Data lines:
──────────
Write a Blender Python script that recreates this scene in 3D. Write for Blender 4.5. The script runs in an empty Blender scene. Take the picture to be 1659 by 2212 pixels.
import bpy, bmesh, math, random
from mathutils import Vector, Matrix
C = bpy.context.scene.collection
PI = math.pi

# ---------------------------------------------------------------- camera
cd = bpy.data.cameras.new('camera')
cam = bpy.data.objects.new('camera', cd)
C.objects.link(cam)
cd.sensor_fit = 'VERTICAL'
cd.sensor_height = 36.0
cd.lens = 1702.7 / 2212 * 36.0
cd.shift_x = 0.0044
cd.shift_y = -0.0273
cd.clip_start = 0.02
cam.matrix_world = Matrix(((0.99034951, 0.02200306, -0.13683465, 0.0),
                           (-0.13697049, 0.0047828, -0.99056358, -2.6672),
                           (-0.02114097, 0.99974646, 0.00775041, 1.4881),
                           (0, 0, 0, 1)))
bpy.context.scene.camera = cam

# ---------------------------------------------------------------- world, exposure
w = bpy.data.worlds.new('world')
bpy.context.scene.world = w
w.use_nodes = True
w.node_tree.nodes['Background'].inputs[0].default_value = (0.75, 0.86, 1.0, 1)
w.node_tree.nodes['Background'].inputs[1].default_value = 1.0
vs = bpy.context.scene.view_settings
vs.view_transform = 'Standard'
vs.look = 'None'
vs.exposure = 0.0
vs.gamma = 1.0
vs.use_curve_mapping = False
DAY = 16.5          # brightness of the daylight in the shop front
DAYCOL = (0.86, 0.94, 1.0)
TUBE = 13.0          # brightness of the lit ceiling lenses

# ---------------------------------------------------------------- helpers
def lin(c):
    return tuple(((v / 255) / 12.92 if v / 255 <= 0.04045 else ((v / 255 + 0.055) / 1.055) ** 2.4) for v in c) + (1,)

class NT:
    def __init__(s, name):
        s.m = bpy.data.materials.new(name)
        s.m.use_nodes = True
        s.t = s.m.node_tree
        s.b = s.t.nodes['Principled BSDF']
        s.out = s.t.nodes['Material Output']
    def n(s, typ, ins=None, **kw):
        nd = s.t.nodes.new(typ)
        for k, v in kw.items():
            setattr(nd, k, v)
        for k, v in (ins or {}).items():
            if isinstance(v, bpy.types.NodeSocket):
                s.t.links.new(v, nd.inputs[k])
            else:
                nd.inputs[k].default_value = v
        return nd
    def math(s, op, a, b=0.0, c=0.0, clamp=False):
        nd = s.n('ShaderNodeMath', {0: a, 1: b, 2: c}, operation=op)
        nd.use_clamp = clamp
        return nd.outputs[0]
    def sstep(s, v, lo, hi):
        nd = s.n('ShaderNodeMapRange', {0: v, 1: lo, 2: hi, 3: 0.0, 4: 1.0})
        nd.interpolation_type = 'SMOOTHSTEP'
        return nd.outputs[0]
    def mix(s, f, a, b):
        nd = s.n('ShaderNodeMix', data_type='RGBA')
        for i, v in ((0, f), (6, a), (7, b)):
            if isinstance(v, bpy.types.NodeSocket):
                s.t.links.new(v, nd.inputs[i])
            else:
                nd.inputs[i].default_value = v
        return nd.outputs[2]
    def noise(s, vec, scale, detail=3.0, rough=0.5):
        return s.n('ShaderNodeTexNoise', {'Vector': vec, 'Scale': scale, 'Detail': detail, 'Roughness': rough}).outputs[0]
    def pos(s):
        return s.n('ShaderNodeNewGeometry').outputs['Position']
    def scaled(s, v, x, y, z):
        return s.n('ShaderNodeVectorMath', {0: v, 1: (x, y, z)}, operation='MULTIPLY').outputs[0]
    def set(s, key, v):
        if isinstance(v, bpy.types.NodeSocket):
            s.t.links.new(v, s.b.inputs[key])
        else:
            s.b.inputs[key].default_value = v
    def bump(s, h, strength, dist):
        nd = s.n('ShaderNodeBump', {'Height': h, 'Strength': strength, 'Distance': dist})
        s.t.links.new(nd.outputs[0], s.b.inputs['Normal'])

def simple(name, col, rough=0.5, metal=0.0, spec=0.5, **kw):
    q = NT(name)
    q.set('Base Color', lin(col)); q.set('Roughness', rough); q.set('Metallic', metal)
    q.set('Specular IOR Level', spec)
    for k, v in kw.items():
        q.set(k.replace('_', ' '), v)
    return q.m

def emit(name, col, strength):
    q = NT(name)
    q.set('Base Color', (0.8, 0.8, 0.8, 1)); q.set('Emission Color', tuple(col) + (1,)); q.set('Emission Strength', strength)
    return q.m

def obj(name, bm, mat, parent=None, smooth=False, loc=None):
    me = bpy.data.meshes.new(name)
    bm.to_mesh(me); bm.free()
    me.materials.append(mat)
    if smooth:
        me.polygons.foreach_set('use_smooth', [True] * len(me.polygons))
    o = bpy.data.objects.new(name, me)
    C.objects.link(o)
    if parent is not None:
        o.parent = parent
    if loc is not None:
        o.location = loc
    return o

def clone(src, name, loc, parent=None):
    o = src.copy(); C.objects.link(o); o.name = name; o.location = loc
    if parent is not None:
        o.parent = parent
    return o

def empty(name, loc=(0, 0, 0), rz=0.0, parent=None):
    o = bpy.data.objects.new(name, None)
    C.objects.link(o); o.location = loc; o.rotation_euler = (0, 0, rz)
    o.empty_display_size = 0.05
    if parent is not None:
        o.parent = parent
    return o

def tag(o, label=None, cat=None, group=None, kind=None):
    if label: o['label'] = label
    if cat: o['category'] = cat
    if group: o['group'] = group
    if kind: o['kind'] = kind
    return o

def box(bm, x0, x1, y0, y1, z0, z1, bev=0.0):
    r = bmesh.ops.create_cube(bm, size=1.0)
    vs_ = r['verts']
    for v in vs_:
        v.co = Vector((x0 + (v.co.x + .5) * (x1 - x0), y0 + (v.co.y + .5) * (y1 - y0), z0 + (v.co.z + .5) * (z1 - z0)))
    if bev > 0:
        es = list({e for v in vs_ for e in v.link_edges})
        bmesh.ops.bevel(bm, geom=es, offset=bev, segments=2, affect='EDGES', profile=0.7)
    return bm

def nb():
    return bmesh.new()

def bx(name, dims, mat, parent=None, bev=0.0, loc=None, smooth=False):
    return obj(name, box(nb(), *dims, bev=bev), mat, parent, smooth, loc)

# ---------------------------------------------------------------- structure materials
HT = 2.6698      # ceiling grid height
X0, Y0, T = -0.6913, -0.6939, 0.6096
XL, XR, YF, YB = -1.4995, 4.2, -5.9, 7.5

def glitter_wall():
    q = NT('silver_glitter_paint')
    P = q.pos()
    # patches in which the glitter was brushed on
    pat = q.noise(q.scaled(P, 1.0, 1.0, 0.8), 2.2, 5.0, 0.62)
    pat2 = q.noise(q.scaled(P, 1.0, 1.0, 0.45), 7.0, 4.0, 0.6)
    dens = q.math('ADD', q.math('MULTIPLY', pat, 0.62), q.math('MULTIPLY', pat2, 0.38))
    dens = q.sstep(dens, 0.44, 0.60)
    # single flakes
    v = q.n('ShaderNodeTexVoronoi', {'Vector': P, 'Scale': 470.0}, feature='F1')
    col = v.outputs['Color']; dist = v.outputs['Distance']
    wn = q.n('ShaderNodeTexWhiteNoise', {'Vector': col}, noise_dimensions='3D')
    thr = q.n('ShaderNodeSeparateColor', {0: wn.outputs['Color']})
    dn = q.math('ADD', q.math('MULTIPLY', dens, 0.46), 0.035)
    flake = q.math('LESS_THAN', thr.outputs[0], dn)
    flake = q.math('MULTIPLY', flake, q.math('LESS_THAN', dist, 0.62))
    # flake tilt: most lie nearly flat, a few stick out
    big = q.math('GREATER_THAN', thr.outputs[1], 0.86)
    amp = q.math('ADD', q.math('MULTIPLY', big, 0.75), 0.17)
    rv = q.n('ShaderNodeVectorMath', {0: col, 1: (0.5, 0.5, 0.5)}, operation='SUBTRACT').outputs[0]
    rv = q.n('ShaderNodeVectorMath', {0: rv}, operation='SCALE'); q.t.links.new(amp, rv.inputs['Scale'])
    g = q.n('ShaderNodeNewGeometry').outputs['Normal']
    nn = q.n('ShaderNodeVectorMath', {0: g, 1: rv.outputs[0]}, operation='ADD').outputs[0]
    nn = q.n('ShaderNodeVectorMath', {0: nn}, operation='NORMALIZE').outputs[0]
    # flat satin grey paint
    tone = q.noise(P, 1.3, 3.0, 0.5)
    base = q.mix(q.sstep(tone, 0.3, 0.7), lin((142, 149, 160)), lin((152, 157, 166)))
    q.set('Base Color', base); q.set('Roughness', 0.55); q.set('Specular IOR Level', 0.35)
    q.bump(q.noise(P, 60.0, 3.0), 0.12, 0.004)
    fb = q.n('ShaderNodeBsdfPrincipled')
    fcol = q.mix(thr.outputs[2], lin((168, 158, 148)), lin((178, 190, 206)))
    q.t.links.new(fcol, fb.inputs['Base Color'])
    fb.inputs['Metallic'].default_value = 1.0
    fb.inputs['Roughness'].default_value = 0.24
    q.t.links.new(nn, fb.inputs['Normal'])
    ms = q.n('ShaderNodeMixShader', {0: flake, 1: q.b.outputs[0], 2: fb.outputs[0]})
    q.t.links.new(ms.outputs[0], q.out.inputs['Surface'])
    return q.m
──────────
Exercise prompt: Please write out exactly the lines from the start of the data through the line that contains "PI = math.pi", both ends included, and nothing else.

Finished exercise:
Write a Blender Python script that recreates this scene in 3D. Write for Blender 4.5. The script runs in an empty Blender scene. Take the picture to be 1659 by 2212 pixels.
import bpy, bmesh, math, random
from mathutils import Vector, Matrix
C = bpy.context.scene.collection
PI = math.pi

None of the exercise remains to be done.